Director: Karim Aïnouz
Year: 2024
Karim Aïnouz is one of those filmmakers. If he makes it, run – don’t walk – to see it. It’s not always easy to track down his work outside Brazil. (I’m still searching for a way to see O Céu de Suely / Love for Sale.) So if it comes your way, seize the moment and savour it; his work tends to be not just narratively compelling, but exquisitely beautiful to look at.
His recent(ish) thriller, Motel Destino, exemplifies this. Heraldo (Iago Xavier), a young man getting by as a minor henchman in a northeastern coastal town, finds himself in need of a hideout. A chaotic sexual encounter yields just the place: a murky, neon-signed knocking shop, run by Elias (a highly sinister Fábio Assunção), a man as seedy and chaotic as his place of business. His wife Dayana (Nataly Rocha) takes a shine to the fugitive, and in a more ambiguous and threatening way, so does the owner – and so begins the yin/yang of a heated affair and a delicately balanced power struggle amid the peepholes corridors and sweat-soaked sheets of the Motel Destino.
The cinematography and production design are a work of art, juicily attuned with the surreal environment Heraldo finds himself in. Filmed on location in Aïnouz’ native Céara, blisteringly close to the equator, Motel Destino sits on a scorched roadside with nothing else around it. Life within passes in a timeless void, a relentless haze of UV-lit sex, clean-up and killing time. Every scene is a collection of hot, super-saturated snapshots, paying frequent homage to giallo cinema. They look like abstract paintings; a sexy, geometric exercise in colour-blocking, faces lit red and blue as events oscillate between dream and nightmare.
The camera surveys the drama as hungrily as the motel’s shrieking guests, seducing us with a crisp, simplistic kind of beauty and making our attraction to the film something as voyeuristic and feverishly consumptive as what goes on within the motel’s caverns. We, like the guests, are invited to sate ourselves on what we see. Turmeric-yellow walls planed against a spotless tropical sky… fizzing pink neon lighting the rumpled beds under azure walls and ceilings; much like the patrons, for one night only the scuzzy and disheveled is rendered delicious.
But of course, once you’re in, you’re captured, and as the cheap glamour peels off, something darker and more unhinged is revealed below the surface.

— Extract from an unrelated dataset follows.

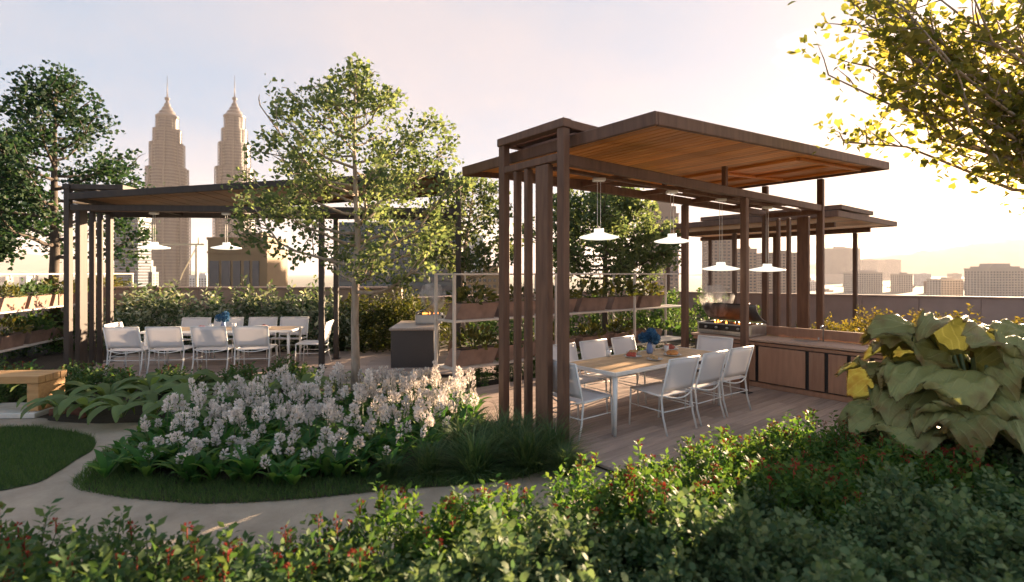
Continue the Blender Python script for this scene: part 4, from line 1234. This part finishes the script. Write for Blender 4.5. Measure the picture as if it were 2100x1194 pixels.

Aïnouz’s work communicates a fascination with sexuality, power and alienation, and how they influence and warp each other. Many of his films explore characters who push these boundaries; an abandoned woman who raffles off her own body; two friends warring bitterly for the attention of a prostitute; a man who ghosts his family to run away with his lover. And here, a vulnerable man sleeping with the wife of man who has him under his thumb. The situations aren’t remarkable, but Aïnouz’s handling of them often is.
His highly charged scenarios are often routes into what’s really going on; grief, exile, fear of abandonment, and indeed the need for power and control. Heraldo finds love in a hopeless place while grappling with loss, guilt, the siren of his survival instinct and a deep sense of rage at his own familial situation – a complex combination that Xavier allows to simmer below the surface without overplaying the situation or spilling into melodrama. Between Aïnouz’s writing and Xavier’s controlled performance, Motel Destino treats him kindly as a protagonist, letting this anger shape a tenderness in him toward Dayana that’s deeply at odds with what her violent bully of a husband dishes out. Extramarital it may be, as but as the sticky walls of the motel close in, we’re all rooting for their survival.
And that goes to the heart of Aïnouz’s work, and why it’s so compelling. He doesn’t treat cinematic sex as something sordid or titillating, but centres the human beings in its maelstrom. He uncovers its power dynamics, and uses it to tell stories about who these people really are – these vulnerable, hopeful characters with limited options, fumbling for human connection and something better and more vivid than the lives laid out for them. His films are essentially about the human condition and, at its tachycardic heart, Motel Destino is essentially a very sweet love story.